* _WHAT THE TASK ASKS_
Tally all lines containing the word "scene". Give the number alone.

* _DATA EXCERPT_
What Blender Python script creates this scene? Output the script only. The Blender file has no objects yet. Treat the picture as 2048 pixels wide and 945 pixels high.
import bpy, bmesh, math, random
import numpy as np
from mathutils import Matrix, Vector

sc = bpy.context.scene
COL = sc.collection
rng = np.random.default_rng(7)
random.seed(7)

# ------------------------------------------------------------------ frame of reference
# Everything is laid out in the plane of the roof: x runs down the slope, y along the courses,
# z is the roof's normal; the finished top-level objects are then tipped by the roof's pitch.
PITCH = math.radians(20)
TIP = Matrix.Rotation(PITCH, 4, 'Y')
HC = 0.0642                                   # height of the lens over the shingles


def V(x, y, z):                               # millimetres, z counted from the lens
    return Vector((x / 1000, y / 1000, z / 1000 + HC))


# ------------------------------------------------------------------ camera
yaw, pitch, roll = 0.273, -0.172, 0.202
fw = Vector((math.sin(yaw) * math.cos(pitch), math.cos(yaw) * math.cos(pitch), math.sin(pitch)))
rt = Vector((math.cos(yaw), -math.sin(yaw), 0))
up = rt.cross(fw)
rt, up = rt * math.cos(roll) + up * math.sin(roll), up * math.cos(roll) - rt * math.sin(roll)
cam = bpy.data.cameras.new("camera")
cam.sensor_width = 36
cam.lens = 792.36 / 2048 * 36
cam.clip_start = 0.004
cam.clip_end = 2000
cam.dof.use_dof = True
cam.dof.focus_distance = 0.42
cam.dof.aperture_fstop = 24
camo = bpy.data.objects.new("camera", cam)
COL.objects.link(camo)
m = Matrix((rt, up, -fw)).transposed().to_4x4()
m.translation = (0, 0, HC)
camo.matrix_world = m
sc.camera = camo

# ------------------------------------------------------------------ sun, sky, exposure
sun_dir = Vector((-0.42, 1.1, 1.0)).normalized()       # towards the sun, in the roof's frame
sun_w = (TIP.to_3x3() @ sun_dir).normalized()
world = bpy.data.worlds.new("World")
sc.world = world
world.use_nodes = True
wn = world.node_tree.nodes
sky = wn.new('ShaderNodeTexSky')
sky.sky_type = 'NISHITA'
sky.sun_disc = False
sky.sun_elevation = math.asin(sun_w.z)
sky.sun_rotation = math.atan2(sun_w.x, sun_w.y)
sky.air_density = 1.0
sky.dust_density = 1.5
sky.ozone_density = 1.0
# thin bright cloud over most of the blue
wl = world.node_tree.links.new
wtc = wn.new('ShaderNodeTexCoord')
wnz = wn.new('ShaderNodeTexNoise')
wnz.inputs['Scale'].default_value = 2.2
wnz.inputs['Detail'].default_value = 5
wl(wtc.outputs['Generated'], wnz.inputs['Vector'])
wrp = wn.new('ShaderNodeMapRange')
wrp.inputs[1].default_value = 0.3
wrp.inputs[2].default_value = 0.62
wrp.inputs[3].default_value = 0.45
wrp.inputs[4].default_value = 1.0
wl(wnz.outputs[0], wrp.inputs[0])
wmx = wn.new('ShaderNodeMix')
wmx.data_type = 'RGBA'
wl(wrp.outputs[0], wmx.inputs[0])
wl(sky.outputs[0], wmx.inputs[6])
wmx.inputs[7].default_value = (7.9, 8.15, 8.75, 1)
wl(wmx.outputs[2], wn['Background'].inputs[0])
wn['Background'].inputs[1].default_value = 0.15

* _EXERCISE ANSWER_
2